WHAT TO DO -
Return the material below in full and exactly.

* Begin STORED DATA *

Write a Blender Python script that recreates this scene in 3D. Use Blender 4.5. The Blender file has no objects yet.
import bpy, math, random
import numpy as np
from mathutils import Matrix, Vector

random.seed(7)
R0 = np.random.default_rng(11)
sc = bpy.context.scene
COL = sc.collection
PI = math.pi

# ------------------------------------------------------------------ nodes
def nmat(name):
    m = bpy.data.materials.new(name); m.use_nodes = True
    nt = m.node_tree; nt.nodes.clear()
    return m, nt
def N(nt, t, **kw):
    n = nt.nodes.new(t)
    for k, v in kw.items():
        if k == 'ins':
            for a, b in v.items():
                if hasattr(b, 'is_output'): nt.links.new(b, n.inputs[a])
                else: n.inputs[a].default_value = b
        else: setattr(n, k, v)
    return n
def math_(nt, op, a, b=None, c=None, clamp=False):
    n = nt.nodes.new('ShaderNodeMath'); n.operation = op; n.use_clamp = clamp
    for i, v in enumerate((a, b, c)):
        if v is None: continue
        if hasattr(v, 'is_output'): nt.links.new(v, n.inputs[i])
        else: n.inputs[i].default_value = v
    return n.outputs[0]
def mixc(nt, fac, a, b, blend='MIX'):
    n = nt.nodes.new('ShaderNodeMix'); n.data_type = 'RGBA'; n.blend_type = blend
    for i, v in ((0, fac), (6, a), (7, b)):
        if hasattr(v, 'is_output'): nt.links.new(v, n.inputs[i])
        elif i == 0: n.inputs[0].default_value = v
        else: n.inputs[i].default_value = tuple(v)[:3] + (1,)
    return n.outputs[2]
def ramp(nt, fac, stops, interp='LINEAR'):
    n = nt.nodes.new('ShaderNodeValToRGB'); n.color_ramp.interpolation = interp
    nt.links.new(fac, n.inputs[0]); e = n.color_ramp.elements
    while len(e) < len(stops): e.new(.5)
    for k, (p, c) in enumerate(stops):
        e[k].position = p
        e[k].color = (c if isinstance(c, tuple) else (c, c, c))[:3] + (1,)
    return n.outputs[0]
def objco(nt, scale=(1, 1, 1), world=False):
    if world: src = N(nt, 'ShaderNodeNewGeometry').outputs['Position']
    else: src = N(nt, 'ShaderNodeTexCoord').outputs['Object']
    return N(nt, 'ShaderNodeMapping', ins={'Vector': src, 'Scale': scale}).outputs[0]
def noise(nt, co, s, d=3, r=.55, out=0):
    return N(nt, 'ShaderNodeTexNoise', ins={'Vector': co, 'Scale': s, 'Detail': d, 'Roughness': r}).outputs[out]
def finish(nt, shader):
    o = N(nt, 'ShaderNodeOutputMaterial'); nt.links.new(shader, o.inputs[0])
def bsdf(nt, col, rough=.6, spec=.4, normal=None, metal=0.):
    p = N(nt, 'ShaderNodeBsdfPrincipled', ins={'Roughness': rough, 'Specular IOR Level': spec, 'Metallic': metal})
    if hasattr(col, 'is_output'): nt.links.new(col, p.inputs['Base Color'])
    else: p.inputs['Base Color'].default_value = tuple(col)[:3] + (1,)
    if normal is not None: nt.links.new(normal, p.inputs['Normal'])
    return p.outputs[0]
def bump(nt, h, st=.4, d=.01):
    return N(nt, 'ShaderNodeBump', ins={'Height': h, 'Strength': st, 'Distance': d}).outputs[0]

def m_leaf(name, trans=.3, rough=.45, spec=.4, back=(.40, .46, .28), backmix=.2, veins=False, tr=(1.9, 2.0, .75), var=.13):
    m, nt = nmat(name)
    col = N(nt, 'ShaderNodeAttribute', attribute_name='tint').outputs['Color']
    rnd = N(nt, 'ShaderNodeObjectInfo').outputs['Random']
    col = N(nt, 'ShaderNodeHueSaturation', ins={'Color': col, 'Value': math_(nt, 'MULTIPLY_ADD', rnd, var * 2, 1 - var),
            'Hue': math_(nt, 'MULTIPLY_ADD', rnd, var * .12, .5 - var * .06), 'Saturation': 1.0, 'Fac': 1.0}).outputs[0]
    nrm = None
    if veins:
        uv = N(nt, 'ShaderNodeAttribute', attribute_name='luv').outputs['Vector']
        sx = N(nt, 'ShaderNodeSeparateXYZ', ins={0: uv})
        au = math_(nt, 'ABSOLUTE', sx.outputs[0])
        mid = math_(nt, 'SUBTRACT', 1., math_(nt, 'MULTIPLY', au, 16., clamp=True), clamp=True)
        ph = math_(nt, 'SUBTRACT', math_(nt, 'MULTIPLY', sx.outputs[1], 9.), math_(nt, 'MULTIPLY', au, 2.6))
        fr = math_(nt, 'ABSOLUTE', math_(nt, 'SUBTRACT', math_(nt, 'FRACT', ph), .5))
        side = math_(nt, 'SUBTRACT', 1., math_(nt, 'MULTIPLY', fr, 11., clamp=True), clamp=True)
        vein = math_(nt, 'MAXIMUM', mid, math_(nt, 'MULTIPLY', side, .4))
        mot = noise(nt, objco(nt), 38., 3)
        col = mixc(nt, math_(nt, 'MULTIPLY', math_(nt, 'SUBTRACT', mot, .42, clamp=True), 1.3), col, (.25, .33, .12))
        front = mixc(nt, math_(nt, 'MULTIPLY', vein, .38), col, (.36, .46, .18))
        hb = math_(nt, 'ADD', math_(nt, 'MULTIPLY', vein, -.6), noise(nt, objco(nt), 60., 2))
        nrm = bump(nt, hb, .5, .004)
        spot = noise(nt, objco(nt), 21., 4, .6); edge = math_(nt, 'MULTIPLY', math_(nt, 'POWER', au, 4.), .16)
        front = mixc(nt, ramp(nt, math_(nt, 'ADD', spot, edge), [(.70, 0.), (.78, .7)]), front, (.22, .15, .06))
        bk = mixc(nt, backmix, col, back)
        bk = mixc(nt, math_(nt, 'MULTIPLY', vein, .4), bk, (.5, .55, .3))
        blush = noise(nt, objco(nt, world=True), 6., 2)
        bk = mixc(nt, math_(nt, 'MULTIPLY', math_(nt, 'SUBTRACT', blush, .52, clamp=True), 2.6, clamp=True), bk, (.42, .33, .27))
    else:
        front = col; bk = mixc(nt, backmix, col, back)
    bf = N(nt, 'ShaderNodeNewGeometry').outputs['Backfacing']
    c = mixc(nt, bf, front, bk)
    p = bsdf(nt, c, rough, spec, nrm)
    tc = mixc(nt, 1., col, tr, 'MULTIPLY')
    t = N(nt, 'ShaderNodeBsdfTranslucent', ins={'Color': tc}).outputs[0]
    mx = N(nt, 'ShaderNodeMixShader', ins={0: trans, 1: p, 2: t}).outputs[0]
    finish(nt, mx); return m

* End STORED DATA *

EXPECTED ANSWER -
Write a Blender Python script that recreates this scene in 3D. Use Blender 4.5. The Blender file has no objects yet.
import bpy, math, random
import numpy as np
from mathutils import Matrix, Vector

random.seed(7)
R0 = np.random.default_rng(11)
sc = bpy.context.scene
COL = sc.collection
PI = math.pi

# ------------------------------------------------------------------ nodes
def nmat(name):
    m = bpy.data.materials.new(name); m.use_nodes = True
    nt = m.node_tree; nt.nodes.clear()
    return m, nt
def N(nt, t, **kw):
    n = nt.nodes.new(t)
    for k, v in kw.items():
        if k == 'ins':
            for a, b in v.items():
                if hasattr(b, 'is_output'): nt.links.new(b, n.inputs[a])
                else: n.inputs[a].default_value = b
        else: setattr(n, k, v)
    return n
def math_(nt, op, a, b=None, c=None, clamp=False):
    n = nt.nodes.new('ShaderNodeMath'); n.operation = op; n.use_clamp = clamp
    for i, v in enumerate((a, b, c)):
        if v is None: continue
        if hasattr(v, 'is_output'): nt.links.new(v, n.inputs[i])
        else: n.inputs[i].default_value = v
    return n.outputs[0]
def mixc(nt, fac, a, b, blend='MIX'):
    n = nt.nodes.new('ShaderNodeMix'); n.data_type = 'RGBA'; n.blend_type = blend
    for i, v in ((0, fac), (6, a), (7, b)):
        if hasattr(v, 'is_output'): nt.links.new(v, n.inputs[i])
        elif i == 0: n.inputs[0].default_value = v
        else: n.inputs[i].default_value = tuple(v)[:3] + (1,)
    return n.outputs[2]
def ramp(nt, fac, stops, interp='LINEAR'):
    n = nt.nodes.new('ShaderNodeValToRGB'); n.color_ramp.interpolation = interp
    nt.links.new(fac, n.inputs[0]); e = n.color_ramp.elements
    while len(e) < len(stops): e.new(.5)
    for k, (p, c) in enumerate(stops):
        e[k].position = p
        e[k].color = (c if isinstance(c, tuple) else (c, c, c))[:3] + (1,)
    return n.outputs[0]
def objco(nt, scale=(1, 1, 1), world=False):
    if world: src = N(nt, 'ShaderNodeNewGeometry').outputs['Position']
    else: src = N(nt, 'ShaderNodeTexCoord').outputs['Object']
    return N(nt, 'ShaderNodeMapping', ins={'Vector': src, 'Scale': scale}).outputs[0]
def noise(nt, co, s, d=3, r=.55, out=0):
    return N(nt, 'ShaderNodeTexNoise', ins={'Vector': co, 'Scale': s, 'Detail': d, 'Roughness': r}).outputs[out]
def finish(nt, shader):
    o = N(nt, 'ShaderNodeOutputMaterial'); nt.links.new(shader, o.inputs[0])
def bsdf(nt, col, rough=.6, spec=.4, normal=None, metal=0.):
    p = N(nt, 'ShaderNodeBsdfPrincipled', ins={'Roughness': rough, 'Specular IOR Level': spec, 'Metallic': metal})
    if hasattr(col, 'is_output'): nt.links.new(col, p.inputs['Base Color'])
    else: p.inputs['Base Color'].default_value = tuple(col)[:3] + (1,)
    if normal is not None: nt.links.new(normal, p.inputs['Normal'])
    return p.outputs[0]
def bump(nt, h, st=.4, d=.01):
    return N(nt, 'ShaderNodeBump', ins={'Height': h, 'Strength': st, 'Distance': d}).outputs[0]

def m_leaf(name, trans=.3, rough=.45, spec=.4, back=(.40, .46, .28), backmix=.2, veins=False, tr=(1.9, 2.0, .75), var=.13):
    m, nt = nmat(name)
    col = N(nt, 'ShaderNodeAttribute', attribute_name='tint').outputs['Color']
    rnd = N(nt, 'ShaderNodeObjectInfo').outputs['Random']
    col = N(nt, 'ShaderNodeHueSaturation', ins={'Color': col, 'Value': math_(nt, 'MULTIPLY_ADD', rnd, var * 2, 1 - var),
            'Hue': math_(nt, 'MULTIPLY_ADD', rnd, var * .12, .5 - var * .06), 'Saturation': 1.0, 'Fac': 1.0}).outputs[0]
    nrm = None
    if veins:
        uv = N(nt, 'ShaderNodeAttribute', attribute_name='luv').outputs['Vector']
        sx = N(nt, 'ShaderNodeSeparateXYZ', ins={0: uv})
        au = math_(nt, 'ABSOLUTE', sx.outputs[0])
        mid = math_(nt, 'SUBTRACT', 1., math_(nt, 'MULTIPLY', au, 16., clamp=True), clamp=True)
        ph = math_(nt, 'SUBTRACT', math_(nt, 'MULTIPLY', sx.outputs[1], 9.), math_(nt, 'MULTIPLY', au, 2.6))
        fr = math_(nt, 'ABSOLUTE', math_(nt, 'SUBTRACT', math_(nt, 'FRACT', ph), .5))
        side = math_(nt, 'SUBTRACT', 1., math_(nt, 'MULTIPLY', fr, 11., clamp=True), clamp=True)
        vein = math_(nt, 'MAXIMUM', mid, math_(nt, 'MULTIPLY', side, .4))
        mot = noise(nt, objco(nt), 38., 3)
        col = mixc(nt, math_(nt, 'MULTIPLY', math_(nt, 'SUBTRACT', mot, .42, clamp=True), 1.3), col, (.25, .33, .12))
        front = mixc(nt, math_(nt, 'MULTIPLY', vein, .38), col, (.36, .46, .18))
        hb = math_(nt, 'ADD', math_(nt, 'MULTIPLY', vein, -.6), noise(nt, objco(nt), 60., 2))
        nrm = bump(nt, hb, .5, .004)
        spot = noise(nt, objco(nt), 21., 4, .6); edge = math_(nt, 'MULTIPLY', math_(nt, 'POWER', au, 4.), .16)
        front = mixc(nt, ramp(nt, math_(nt, 'ADD', spot, edge), [(.70, 0.), (.78, .7)]), front, (.22, .15, .06))
        bk = mixc(nt, backmix, col, back)
        bk = mixc(nt, math_(nt, 'MULTIPLY', vein, .4), bk, (.5, .55, .3))
        blush = noise(nt, objco(nt, world=True), 6., 2)
        bk = mixc(nt, math_(nt, 'MULTIPLY', math_(nt, 'SUBTRACT', blush, .52, clamp=True), 2.6, clamp=True), bk, (.42, .33, .27))
    else:
        front = col; bk = mixc(nt, backmix, col, back)
    bf = N(nt, 'ShaderNodeNewGeometry').outputs['Backfacing']
    c = mixc(nt, bf, front, bk)
    p = bsdf(nt, c, rough, spec, nrm)
    tc = mixc(nt, 1., col, tr, 'MULTIPLY')
    t = N(nt, 'ShaderNodeBsdfTranslucent', ins={'Color': tc}).outputs[0]
    mx = N(nt, 'ShaderNodeMixShader', ins={0: trans, 1: p, 2: t}).outputs[0]
    finish(nt, mx); return m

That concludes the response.